Aus den Modellen sollen daraus resultierende Bodenschwinggeschwindigkeiten im Modellraum abgeleitet und in Erschütterungskarten dargestellt werden. Gesteinsphysikalische Parameter wie z.B. Wellengeschwindigkeiten und mechanische Parameter sowie Randbedingungen wie Modellgeometrien und Informationen zu regionalen Spannungsbedingungen werden innerhalb des Gesamtprojekts gewonnen fließen in die seismischen Modellierungen ein. Eigene seismische H/V- und Arraymessungen im Gelände ergänzen die Modelleingangsdaten. Die Simulationen erfolgen zunächst an generischen Modellen zur Erlangung eines bessern Prozessverständnisses sowie zur Untersuchung des Effekts von Gesteinseigenschaften auf die induzierte Seismizität. In weiteren Arbeitsschritten werden die Simulationen kontinuierlich durch neue Erkenntnisse aus anderen Arbeitspaketen konkretisiert. So fließen Informationen aus der im Projekt durchzuführenden 3D-Seismik in die Modelle ein, um sowohl Reservoireinheiten als auch geologische Störungen bestmöglich geometrisch zu berücksichtigen.
Durch die Modelle soll versucht werden, Doubletten-Geometrien unter Berücksichtigung definierter Produktions- und Injektionsraten im Modell hinsichtlich möglicher Seismizität und daraus entstehender Bodenunruhen zu testen.
Leibniz-Institut für Angewandte Geophysik (LIAG), Spezialverfahren in der Explorationsseismik und Kluftmusternanalyse.

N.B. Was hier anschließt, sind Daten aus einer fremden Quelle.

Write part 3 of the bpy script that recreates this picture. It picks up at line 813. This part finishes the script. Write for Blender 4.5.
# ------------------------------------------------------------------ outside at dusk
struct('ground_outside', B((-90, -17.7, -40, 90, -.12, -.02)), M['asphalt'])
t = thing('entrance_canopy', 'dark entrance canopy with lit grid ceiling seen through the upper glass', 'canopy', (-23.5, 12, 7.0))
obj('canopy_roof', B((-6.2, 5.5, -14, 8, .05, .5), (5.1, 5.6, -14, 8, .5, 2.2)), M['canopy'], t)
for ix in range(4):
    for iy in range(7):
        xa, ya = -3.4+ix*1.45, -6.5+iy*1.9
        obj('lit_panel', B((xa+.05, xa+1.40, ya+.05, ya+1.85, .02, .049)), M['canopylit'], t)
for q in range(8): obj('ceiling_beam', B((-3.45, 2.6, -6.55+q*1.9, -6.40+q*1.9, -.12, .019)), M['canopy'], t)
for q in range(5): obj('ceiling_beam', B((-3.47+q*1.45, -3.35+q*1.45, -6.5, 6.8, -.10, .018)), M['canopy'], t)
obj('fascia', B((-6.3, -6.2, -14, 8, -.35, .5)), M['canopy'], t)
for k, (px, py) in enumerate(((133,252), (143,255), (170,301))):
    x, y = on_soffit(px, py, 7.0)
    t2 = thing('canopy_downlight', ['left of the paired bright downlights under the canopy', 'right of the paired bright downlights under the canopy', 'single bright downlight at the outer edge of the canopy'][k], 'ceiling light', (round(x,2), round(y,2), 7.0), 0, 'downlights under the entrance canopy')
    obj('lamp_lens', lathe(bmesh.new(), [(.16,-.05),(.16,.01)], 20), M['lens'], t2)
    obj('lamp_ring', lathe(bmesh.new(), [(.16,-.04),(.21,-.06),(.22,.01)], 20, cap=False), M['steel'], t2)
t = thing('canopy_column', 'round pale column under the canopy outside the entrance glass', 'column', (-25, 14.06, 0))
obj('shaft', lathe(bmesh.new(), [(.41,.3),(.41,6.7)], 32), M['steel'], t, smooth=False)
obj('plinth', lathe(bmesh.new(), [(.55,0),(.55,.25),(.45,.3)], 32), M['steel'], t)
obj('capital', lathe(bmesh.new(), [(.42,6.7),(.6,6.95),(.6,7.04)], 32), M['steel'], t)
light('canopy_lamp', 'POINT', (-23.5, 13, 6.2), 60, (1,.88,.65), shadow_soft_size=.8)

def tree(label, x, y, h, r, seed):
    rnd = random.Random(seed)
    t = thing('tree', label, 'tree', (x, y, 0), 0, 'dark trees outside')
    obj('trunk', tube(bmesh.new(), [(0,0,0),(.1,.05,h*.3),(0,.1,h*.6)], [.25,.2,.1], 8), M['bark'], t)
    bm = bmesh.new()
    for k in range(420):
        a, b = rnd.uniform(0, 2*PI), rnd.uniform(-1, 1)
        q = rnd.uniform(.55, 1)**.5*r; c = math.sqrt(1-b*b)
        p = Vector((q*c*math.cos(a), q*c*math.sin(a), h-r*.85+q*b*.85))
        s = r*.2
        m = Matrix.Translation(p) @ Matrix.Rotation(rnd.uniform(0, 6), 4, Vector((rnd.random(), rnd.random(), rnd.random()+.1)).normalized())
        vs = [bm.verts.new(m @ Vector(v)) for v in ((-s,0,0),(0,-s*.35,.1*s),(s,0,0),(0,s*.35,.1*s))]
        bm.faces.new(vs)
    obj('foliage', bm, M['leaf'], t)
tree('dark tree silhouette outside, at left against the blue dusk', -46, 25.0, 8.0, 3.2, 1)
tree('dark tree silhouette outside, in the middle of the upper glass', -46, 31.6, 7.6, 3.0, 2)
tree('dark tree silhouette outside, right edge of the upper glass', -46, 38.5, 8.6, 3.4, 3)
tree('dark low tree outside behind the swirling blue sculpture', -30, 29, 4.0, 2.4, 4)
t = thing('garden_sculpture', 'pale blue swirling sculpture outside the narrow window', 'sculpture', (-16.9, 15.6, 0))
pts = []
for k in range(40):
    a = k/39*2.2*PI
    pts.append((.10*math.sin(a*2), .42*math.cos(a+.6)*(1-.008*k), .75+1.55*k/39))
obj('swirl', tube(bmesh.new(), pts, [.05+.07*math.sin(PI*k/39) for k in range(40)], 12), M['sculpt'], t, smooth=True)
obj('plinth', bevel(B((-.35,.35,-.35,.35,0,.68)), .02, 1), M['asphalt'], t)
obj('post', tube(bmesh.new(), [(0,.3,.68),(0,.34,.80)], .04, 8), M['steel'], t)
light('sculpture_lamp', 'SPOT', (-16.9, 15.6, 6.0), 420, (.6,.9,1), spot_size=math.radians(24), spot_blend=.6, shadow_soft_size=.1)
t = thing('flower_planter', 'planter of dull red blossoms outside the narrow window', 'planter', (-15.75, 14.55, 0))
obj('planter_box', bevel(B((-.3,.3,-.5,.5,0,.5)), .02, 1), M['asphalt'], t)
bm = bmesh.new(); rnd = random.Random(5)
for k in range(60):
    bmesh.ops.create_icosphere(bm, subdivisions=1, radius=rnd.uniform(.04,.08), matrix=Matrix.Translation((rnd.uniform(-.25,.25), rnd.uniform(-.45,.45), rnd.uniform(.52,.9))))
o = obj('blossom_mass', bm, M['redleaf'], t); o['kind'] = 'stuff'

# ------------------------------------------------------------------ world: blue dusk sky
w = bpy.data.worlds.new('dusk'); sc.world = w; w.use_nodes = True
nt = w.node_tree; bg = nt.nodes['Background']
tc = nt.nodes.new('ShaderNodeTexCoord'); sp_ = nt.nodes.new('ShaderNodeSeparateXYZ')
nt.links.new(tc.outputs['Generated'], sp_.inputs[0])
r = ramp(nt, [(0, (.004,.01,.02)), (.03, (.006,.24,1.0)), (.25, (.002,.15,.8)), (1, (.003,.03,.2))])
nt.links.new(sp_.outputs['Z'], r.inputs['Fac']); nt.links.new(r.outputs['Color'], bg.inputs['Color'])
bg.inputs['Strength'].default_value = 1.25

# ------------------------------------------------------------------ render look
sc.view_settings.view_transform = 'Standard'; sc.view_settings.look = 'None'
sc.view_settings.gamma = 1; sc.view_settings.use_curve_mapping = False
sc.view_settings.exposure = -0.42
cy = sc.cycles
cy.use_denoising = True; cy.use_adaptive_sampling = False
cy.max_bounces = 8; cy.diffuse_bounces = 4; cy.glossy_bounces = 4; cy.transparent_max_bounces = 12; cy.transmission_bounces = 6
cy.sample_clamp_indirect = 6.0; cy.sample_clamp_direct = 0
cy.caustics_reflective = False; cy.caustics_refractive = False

Das Ziel der seismischen Untersuchungen ist die Analyse des Störungssystems im Oberrheingraben. Eine neu durchzuführende seismische Erkundung dient dazu den genauen strukturellen Bau der Reservoire festzustellen. Diese Aufgabe ist eine wesentliche Grundlage für die Bohrplanung. Das in diesem Forschungs-Teilprojekt zu erreichende Ziel ist die Charakterisierung der Reservoire in Bezug auf die Auswirkungen der störungsbedingten Deformation des Untergrundes. Neben den Hauptverwerfungen entstehen in einem Störungssystem Deformationen mit geringen Versätzen, die sich räumlich mit einer bestimmten Vorzugsrichtung konzentrieren. Daneben wird das Gestein entlang der Störungsflächen geklüftet. Diese Deformationen lassen sich in dem seismischen Datensatz durch Interpretationsmethoden darstellen. Sie wirken sich einmal durch kohärente Verschiebungen der seismischen Signalamplitude in dem fertig prozessierten Datensatz aus und durch richtungsabhängige Laufzeitveränderungen in den Originaldaten.
Für die Analyse des Störungssystems werden automatische und durch maschinelles Lernen unterstütze Verfahren eingesetzt, um die Störungsdichte, die räumliche Verteilung und Vorzugsrichtungen darzustellen. Laufzeitveränderungen werden durch richtungsabhängigen Geschwindigkeitsanalysen bestimmt. Die Ergebnisse werden mit petrophysikalischen Untersuchungen an Gesteinsproben und Bohrlochmessungen der anderen Arbeitspakete ergänzt. Daraus ergibt sich eine störungsbedingte Gliederung des Reservoirs und Hinweise auf dessen Entstehung. Die Untersuchungen können so auf ähnliche Reservoire übertragen werden.